The state for three years used “temporary fixes,” such as internal borrowing, spending down reserves and suspending tax credits to plug multibillion-dollar budget holes, but now it’s “critical” for state lawmakers to reduce spending, raise revenues, or both, the legislative analyst warned.

“California’s budget is undeniably less prepared for downturns,” the analysts noted in their report.

“Continuing to use temporary tools — like budgetary borrowing — would only defer the problem and, ultimately, leave the state ill‑equipped to respond to a recession or downturn in the stock market.”

How sustainable is the AI-driven economy?

While all signs point to high uncertainty and low consumer confidence in the state economy, tech companies’ investment in AI has propelled the stock market to a “record high” and boosted tech workers’ income — the “lone bright spot” in the state’s economic outlook, Petek said.

But is it sustainable?

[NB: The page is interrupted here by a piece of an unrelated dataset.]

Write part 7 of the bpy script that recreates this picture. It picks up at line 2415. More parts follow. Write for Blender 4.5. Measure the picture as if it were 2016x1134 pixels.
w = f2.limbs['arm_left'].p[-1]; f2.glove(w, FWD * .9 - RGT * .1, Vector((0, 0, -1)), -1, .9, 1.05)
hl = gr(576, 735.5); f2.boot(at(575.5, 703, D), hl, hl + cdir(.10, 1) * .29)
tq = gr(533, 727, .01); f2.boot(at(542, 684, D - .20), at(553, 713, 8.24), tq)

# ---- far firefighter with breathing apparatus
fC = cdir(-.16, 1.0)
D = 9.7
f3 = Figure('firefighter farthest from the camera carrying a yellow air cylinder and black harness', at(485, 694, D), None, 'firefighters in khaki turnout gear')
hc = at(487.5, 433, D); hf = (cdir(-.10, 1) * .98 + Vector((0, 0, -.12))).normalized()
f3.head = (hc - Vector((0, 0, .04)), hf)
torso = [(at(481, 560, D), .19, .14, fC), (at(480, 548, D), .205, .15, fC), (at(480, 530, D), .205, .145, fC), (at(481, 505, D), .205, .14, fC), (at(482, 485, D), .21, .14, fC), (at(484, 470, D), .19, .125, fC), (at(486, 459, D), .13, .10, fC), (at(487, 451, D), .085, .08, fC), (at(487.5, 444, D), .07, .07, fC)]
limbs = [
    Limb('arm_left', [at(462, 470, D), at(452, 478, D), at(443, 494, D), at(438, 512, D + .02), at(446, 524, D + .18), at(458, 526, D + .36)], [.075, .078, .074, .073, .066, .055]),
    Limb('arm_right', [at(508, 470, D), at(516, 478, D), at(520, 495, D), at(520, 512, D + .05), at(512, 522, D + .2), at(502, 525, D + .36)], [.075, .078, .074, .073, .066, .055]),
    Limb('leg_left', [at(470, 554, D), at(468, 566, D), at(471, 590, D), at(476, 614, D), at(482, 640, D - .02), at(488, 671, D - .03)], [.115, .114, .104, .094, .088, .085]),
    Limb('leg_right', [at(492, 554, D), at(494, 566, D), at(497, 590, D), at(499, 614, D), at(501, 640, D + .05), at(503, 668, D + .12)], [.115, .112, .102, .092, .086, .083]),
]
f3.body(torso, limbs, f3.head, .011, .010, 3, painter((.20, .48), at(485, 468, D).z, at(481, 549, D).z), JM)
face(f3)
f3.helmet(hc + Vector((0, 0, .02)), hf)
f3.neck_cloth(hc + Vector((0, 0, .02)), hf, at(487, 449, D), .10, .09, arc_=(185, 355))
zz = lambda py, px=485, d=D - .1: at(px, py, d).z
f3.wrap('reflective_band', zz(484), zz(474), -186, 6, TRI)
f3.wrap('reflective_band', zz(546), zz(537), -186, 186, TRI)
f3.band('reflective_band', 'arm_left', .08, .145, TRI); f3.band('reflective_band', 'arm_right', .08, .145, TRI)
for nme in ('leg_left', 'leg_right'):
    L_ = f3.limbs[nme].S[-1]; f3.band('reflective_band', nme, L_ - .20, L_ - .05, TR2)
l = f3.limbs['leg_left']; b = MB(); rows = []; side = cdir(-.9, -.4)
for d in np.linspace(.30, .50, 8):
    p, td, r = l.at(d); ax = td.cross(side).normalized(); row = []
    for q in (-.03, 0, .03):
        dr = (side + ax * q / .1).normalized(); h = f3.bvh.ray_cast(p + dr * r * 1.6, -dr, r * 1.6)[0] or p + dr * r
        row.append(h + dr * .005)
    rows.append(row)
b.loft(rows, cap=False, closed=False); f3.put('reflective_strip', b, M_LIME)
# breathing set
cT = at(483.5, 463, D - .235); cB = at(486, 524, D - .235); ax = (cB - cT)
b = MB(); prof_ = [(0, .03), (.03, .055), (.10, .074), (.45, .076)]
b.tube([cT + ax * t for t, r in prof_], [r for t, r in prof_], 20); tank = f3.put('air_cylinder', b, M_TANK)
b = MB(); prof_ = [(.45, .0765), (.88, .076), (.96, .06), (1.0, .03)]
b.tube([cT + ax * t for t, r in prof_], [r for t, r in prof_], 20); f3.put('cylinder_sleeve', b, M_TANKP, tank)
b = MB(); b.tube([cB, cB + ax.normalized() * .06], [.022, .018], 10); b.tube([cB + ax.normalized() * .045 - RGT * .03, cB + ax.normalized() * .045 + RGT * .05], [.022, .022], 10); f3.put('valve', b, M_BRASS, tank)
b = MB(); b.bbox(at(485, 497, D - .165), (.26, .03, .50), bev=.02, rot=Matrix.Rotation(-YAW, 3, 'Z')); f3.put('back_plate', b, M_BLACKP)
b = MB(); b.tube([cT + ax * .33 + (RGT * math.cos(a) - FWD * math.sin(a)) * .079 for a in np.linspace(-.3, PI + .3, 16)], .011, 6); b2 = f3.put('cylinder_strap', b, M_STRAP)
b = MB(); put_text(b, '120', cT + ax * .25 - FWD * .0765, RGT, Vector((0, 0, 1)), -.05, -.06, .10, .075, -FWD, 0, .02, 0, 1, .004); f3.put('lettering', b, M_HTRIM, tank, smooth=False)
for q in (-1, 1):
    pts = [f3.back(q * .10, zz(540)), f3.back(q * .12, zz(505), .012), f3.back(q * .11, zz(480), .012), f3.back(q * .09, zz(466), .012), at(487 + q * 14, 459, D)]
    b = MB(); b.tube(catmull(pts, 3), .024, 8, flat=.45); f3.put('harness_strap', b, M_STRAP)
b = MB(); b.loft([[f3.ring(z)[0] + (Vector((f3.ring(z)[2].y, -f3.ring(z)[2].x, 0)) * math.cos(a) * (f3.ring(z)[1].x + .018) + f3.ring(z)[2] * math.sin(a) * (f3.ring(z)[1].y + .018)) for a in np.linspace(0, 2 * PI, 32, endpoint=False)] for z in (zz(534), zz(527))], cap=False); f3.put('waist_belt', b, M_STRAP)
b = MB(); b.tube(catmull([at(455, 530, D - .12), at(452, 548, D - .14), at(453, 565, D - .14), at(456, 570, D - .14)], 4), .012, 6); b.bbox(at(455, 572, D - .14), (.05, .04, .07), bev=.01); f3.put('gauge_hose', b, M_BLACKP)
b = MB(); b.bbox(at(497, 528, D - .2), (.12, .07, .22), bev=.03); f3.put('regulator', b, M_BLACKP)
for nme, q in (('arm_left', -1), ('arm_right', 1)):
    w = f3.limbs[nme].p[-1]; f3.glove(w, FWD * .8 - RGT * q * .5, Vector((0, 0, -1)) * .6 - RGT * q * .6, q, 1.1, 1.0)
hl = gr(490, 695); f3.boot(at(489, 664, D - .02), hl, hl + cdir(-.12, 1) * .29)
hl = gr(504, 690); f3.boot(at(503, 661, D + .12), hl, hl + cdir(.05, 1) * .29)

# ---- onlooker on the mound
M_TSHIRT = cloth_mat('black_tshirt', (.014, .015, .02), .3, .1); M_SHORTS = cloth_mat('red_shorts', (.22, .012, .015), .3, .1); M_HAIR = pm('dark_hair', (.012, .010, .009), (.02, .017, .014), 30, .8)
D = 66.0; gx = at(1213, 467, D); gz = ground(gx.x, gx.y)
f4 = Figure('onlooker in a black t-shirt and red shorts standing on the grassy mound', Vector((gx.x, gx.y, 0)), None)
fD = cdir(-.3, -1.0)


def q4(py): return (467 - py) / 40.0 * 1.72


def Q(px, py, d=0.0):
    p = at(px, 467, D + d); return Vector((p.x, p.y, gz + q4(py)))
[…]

Petek is cautious.

The stock market appears to be “overly exuberant,” as some investors are borrowing more to buy high-cost stocks, a sign of a stock market downturn, the report notes. Even if the market holds, lawmakers should treat it as a temporary or unsustainable gain, Petek said.

And there’s no guarantee that revenue gains from the stock market would be enough to fill a deficit of $30 billion to $35 billion, which the state is projected to hit in a few years. Since the state is constitutionally required to spend roughly half of any excess revenue gains on schools and reserves, it would need $60 billion in revenue higher than anticipated to close a budget gap that big, Petek said.

“Our view is that that’s highly unlikely to occur,” he said.